Helander cited the first Rambo film, First Blood, as one of the films that got him into action movies, and discussed wanting to recapture that film's energy, with less emphasis on the darkness of the later entries in the franchise. He told Nemiroff:

"I could talk a whole day about this. What First Blood did to me when I was 10 years old basically changed my life. I was playing Rambo every f***ing day, being in a forest with my Rambo knife, and doing it basically, even now. [Laughs] But what's my tone of making a Rambo film? That was the biggest question for me. It opened up to me when I started to watch all the Rambo films with my son, who's 11 now. At first, he was like, “Eh, I don't want to watch this s***,” but when we started First Blood, he was like, “Oh.” I saw the things he liked, which were exactly the same things I loved when I was a kid. We went forward with Rambo 2, Rambo 3, and in the fourth one, my son said, “I don't want to watch this anymore. This is not cool anymore.” Because it goes so dark, like basically the bad guys raping children and stuff. The magic wasn't there anymore, especially the last one. That's so dark. Too dark for me. So, I'm trying to make a Rambo movie that will put a new generation of 10-year-olds in the forest playing Rambo.

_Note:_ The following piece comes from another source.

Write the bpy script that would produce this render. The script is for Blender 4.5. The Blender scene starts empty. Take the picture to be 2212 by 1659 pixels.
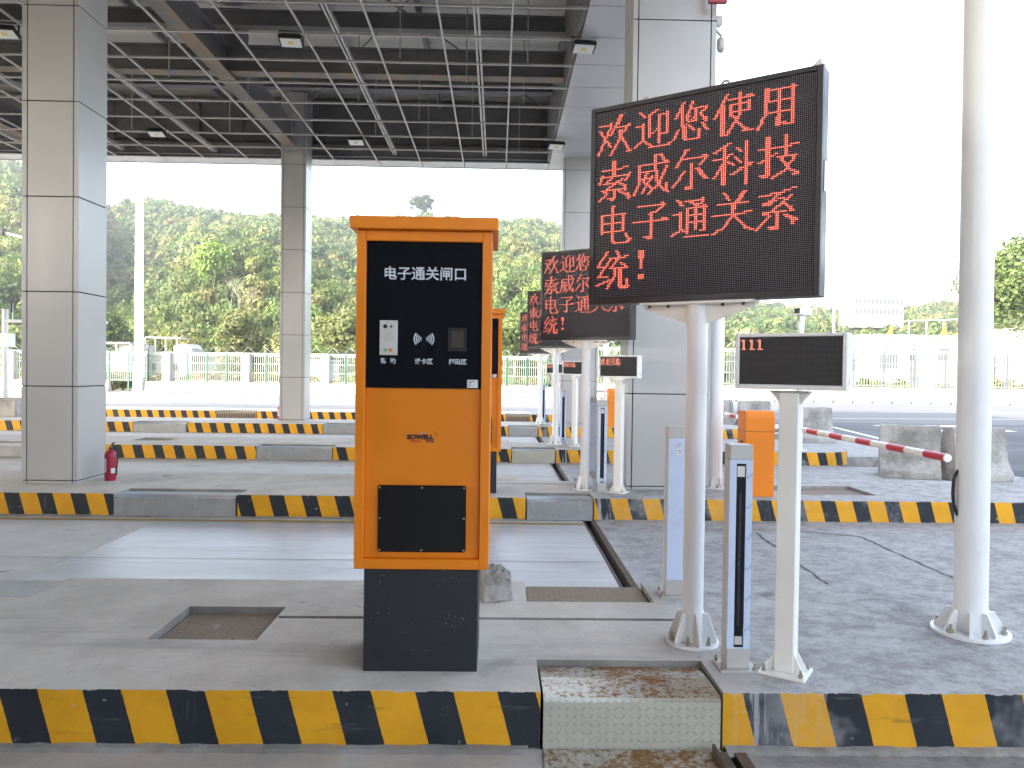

That's my goal."
Helander also compared Noah Centineo, who'll be taking up the iconic role from Sylvester Stallone, to his Sisu leading man, Jorma Tommila: "They have charisma. When I'm watching Noah just sitting somewhere, not doing anything important, I can feel that there is something in him, like Jorma has that. He's easy to watch in a way that most people are not. They look good on a camera, but you either have it or you don't."
 
Stallone playing a valedictorian?

Amazing that he actually found a way to miscast himself as Rambo.
 
a Rambo movie that will put a new generation of 10-year-olds in the forest playing Rambo.

WTF? Somebody missed the point of First Blood.

Rambo didn’t become a cartoon until the second film.